The implication of much of the hype around Bakken is that it's a game changer that will help take care of America's oil needs for years to come. There are claims that the field holds up to 500 billion barrels of oil. However, even if the figure is accurate (probably not), the only figure that matters is the amount of recoverable oil. So what is recoverable? The USGS puts the amount at 4.3 billion barrels. That's enough to supply the oil needs of the United States for eight months. At the end of the day, that's not much of a game changer.

But let's say the Bakken oilfield is the same size as the greater Prudhoe Bay oilfield in Alaska. As of 2005, Prudhoe Bay had produced some 11 billion barrels of oil. Some estimates put the remaining amount of oil to be produced after 2005 at around 2 billion barrels of oil. That's 13 billion barrels for a field said to contain 25 billion barrels (it's a fact of life that not all oil can be economically recovered).

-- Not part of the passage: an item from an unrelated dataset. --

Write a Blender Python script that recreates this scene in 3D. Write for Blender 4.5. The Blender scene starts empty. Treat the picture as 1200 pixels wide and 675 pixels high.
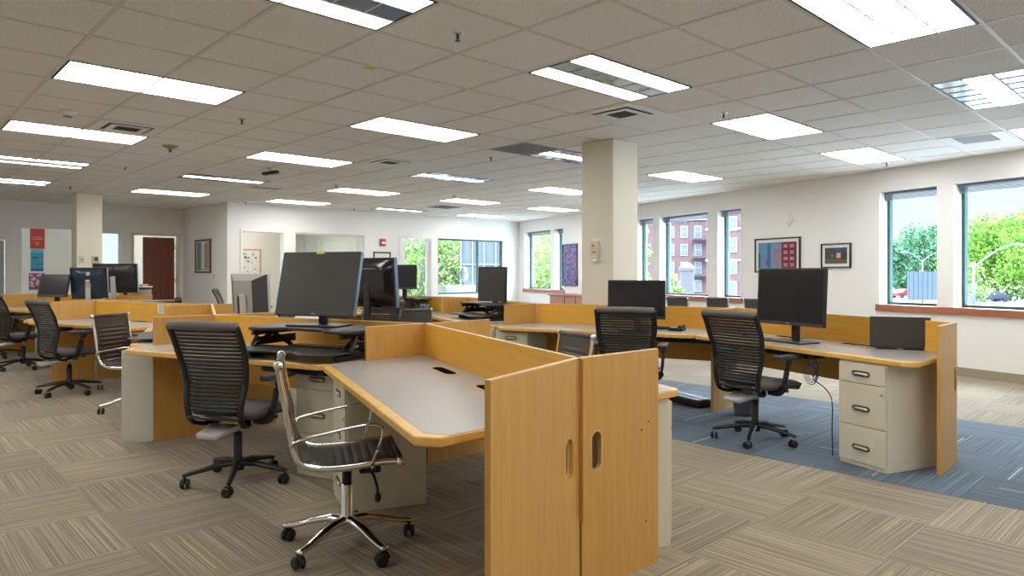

Production at Prudhoe Bay started in 1977. So it took almost 30 years to reach 11 billion barrels. How can we put that into context? Well, let's look at a graph of U.S. oil production (courtesy of the U.S. Energy Information Administration - EIA - click on it to enlarge):


In 1970, U.S. oil production reached an all-time average high of 9,637,000 barrels per day. In the graph, you can see how U.S. oil production then dips down until 1977, the year Prudhoe Bay started producing. After that, U.S. production began to rise for several years, but production never caught up to 1970. By 1986, even with the help of the production at Prudhoe Bay, U.S. production started dropping again. Ironically, from 1986 to 1998, oil production at Prudhoe Bay continued to grow until it reached 2 million barrels per day. Think of this for a moment: 2 million barrels a day was not enough to reverse declining American oil production.

So what's the oil production in North Dakota? According to this website (and other sources), production in North Dakota has grown, as of June 2010, to 315,282 barrels a day. Production at the Bakken field is expected to grow for some time, but for now 315,282 barrels a day is less than 16% of Prudhoe Bay's maximum production in 1998 and that 2 million barrels a day could not stop declining U.S. production.

Today, the U.S. is producing not 9,637,000 barrels a day, as it did in 1970, but only 5,361,000 barrels a day. That's a considerable drop that has to be made up by imports. Total consumption of crude oil by Americans is somewhere around 15 million barrels a day (total consumption of all petroleum products is around 18-20 million barrels a day, depending on what exactly one is measuring: if this sounds confusing, blame the oil companies and their lobbyists who want as much confusion for consumers as possible so that the reality is not that clear).

Clearly we import far more petroleum than we produce. Clearly, oil production continues to decline. Even if North Dakota and Montana combined were miraculously able to ramp up and produce 4,500,000 barrels of oil a day by the end of twenty years (it takes time to build up production), we would not pass the maximum oil production of 1970. Why? Because in those twenty years, production in older oilfields would still be declining, just as older oilfields were declining during the buildup of Prudhoe Bay's maximum production years.

In the meantime, during those twenty years, the population of the U.S. would also be growing and we would be importing more oil than ever.

One can argue that the Bakken oilfield is, for the most part, if we ignore certain issues, helping the American economy. If the Bakken oil field does nothing more than help sustain the American economy for just a few years more, then the extra time must be used to help transition an economy to something that isn't heavily dependent on oil or other fossil fuels. People will still be drilling oil for some time to come. But oil is no longer the future and no longer enough to sustain our economy.

The oil barons, whether they live in the Middle East, Texas or elsewhere, don't care much about the future or much about the world. They care about grabbing the maximum for themselves. It's no way to run a civilization.